**Your goal**
Repeat exactly what appears from the opening line of the listing to the line with "def S(px, Y): return px * K * Y", inclusive.

**Information shown**
* begin *

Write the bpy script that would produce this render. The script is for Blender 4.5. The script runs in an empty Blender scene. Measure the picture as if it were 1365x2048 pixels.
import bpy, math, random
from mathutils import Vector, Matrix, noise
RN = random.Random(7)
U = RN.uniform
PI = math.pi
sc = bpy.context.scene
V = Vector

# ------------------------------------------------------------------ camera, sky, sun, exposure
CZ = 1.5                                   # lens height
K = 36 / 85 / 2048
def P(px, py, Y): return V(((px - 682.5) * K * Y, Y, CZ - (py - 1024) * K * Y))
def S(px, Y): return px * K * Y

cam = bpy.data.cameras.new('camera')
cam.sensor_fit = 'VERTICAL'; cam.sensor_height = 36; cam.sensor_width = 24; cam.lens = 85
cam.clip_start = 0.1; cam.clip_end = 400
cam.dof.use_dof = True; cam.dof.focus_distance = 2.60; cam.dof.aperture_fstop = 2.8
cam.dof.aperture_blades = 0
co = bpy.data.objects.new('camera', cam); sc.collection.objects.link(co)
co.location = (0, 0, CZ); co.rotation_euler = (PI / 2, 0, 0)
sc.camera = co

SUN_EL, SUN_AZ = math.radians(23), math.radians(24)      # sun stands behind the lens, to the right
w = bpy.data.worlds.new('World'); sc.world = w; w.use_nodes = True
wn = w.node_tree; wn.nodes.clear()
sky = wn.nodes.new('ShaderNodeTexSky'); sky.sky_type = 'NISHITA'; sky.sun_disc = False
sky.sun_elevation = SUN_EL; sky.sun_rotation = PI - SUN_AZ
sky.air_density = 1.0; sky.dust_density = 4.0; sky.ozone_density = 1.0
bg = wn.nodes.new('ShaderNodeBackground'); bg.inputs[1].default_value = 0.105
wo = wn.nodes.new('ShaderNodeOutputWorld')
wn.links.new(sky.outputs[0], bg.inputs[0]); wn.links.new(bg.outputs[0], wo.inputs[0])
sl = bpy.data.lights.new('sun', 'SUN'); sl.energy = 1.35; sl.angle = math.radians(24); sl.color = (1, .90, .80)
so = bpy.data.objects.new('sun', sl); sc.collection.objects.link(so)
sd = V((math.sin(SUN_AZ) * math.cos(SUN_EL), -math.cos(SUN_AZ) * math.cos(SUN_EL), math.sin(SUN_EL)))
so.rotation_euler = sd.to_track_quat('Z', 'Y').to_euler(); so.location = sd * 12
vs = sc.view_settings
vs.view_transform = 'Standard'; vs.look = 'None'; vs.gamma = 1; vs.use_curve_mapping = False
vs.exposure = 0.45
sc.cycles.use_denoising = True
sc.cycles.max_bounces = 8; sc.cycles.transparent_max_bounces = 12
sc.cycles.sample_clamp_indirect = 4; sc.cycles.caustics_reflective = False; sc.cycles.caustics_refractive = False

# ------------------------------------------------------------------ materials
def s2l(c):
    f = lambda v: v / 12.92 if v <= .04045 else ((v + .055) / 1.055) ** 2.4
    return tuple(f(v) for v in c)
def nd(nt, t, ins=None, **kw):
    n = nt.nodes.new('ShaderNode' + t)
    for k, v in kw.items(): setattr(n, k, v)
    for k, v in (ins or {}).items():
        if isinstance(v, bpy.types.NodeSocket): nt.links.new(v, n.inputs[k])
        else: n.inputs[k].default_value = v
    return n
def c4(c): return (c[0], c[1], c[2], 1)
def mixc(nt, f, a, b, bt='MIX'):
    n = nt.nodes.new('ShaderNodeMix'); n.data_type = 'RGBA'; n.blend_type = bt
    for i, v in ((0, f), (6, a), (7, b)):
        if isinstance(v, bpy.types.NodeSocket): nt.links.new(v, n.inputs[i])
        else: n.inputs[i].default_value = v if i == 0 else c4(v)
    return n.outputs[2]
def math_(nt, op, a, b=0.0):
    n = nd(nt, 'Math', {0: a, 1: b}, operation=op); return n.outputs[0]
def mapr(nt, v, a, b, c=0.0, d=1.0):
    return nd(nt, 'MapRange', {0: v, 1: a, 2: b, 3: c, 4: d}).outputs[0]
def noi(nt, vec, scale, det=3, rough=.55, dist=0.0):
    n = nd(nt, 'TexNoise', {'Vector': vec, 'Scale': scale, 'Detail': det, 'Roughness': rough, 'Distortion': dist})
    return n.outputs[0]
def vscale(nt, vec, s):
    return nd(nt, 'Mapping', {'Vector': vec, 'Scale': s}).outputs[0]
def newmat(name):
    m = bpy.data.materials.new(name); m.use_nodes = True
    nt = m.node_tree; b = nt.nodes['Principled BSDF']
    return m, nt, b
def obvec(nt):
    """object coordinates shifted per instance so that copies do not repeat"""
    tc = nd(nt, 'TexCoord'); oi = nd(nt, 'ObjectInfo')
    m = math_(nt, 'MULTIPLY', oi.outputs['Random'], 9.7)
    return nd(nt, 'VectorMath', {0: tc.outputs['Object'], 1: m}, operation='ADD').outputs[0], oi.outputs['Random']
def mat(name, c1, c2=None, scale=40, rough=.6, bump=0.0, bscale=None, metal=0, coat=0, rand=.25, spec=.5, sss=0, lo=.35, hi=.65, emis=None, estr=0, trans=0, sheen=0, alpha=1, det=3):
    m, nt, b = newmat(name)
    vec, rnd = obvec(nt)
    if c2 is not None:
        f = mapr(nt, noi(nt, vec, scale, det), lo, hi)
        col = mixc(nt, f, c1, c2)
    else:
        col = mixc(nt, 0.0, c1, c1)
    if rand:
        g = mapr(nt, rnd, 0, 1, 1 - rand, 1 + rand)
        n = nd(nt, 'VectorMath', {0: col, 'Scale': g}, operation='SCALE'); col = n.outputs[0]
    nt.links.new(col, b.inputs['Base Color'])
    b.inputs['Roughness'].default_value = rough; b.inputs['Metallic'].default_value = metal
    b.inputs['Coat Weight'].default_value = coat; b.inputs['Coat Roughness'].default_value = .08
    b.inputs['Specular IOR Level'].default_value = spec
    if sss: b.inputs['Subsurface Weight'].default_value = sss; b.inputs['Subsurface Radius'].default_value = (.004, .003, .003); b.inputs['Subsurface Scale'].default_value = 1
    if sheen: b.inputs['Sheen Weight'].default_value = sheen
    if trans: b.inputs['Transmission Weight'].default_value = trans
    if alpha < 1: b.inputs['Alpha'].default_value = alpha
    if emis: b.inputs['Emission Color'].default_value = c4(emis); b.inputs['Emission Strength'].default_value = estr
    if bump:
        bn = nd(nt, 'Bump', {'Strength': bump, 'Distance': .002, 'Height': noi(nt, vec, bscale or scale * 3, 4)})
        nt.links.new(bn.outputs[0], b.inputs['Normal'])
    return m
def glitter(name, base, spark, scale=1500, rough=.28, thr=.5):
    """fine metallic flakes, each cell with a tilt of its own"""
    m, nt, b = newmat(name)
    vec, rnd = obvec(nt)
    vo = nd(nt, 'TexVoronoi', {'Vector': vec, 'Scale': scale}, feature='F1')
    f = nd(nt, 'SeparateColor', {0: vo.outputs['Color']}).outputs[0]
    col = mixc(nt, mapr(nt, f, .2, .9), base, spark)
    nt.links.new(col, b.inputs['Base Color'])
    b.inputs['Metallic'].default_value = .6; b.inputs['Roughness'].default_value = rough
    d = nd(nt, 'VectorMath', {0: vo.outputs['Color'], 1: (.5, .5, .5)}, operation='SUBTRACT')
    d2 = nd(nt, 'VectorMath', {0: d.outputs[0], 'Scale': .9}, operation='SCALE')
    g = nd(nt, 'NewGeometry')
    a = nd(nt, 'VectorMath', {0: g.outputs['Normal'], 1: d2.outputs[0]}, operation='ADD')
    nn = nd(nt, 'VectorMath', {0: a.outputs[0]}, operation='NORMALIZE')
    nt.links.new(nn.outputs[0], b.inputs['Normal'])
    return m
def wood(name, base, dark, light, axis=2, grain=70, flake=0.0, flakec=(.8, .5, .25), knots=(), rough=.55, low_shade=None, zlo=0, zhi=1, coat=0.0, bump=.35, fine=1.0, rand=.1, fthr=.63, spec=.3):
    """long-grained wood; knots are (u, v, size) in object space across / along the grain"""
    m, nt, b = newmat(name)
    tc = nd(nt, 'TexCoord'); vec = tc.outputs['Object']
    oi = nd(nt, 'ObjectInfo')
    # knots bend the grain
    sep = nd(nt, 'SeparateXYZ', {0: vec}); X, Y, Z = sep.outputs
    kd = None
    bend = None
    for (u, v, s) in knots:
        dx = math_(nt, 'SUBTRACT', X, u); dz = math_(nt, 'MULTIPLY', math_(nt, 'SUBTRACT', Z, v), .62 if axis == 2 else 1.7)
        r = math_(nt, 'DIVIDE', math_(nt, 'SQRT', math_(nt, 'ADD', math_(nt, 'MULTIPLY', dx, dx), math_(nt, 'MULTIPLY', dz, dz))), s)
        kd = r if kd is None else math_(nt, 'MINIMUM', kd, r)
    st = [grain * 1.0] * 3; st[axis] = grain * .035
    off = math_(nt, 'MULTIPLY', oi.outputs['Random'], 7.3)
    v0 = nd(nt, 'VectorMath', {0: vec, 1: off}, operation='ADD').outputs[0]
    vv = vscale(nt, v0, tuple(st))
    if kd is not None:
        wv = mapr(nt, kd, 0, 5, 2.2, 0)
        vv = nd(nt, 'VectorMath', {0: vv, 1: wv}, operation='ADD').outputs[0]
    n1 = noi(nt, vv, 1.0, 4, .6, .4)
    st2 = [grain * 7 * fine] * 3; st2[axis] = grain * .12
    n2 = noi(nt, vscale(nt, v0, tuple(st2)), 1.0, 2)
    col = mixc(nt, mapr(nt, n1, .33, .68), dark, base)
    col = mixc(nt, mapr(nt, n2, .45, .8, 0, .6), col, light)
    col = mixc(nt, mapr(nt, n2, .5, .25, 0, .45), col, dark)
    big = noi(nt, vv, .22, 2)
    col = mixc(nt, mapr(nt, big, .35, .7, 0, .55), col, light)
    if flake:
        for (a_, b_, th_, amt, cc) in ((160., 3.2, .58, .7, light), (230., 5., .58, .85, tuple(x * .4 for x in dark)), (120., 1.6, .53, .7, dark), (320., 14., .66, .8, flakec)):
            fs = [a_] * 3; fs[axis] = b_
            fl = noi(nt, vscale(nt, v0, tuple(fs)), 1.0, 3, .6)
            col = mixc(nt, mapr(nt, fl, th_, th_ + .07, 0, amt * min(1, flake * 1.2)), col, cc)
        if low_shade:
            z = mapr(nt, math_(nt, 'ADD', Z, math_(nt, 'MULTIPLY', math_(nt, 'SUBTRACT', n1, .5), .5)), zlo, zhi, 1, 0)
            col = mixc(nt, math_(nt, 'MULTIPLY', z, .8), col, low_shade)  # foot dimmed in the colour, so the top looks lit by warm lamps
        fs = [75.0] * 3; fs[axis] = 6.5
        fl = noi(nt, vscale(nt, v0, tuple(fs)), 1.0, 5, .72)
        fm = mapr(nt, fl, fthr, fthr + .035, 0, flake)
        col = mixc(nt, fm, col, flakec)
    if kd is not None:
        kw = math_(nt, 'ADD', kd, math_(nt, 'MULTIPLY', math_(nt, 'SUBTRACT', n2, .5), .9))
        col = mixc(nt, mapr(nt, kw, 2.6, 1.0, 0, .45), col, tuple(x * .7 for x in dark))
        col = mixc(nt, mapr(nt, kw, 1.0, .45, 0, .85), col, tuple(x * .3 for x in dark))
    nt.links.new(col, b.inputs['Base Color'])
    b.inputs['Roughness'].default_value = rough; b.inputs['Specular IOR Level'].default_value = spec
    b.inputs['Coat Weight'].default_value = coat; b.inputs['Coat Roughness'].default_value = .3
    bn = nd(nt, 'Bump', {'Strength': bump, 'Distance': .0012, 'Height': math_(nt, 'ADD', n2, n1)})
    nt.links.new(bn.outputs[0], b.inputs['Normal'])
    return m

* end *

**Exercise answer**
Write the bpy script that would produce this render. The script is for Blender 4.5. The script runs in an empty Blender scene. Measure the picture as if it were 1365x2048 pixels.
import bpy, math, random
from mathutils import Vector, Matrix, noise
RN = random.Random(7)
U = RN.uniform
PI = math.pi
sc = bpy.context.scene
V = Vector

# ------------------------------------------------------------------ camera, sky, sun, exposure
CZ = 1.5                                   # lens height
K = 36 / 85 / 2048
def P(px, py, Y): return V(((px - 682.5) * K * Y, Y, CZ - (py - 1024) * K * Y))
def S(px, Y): return px * K * Y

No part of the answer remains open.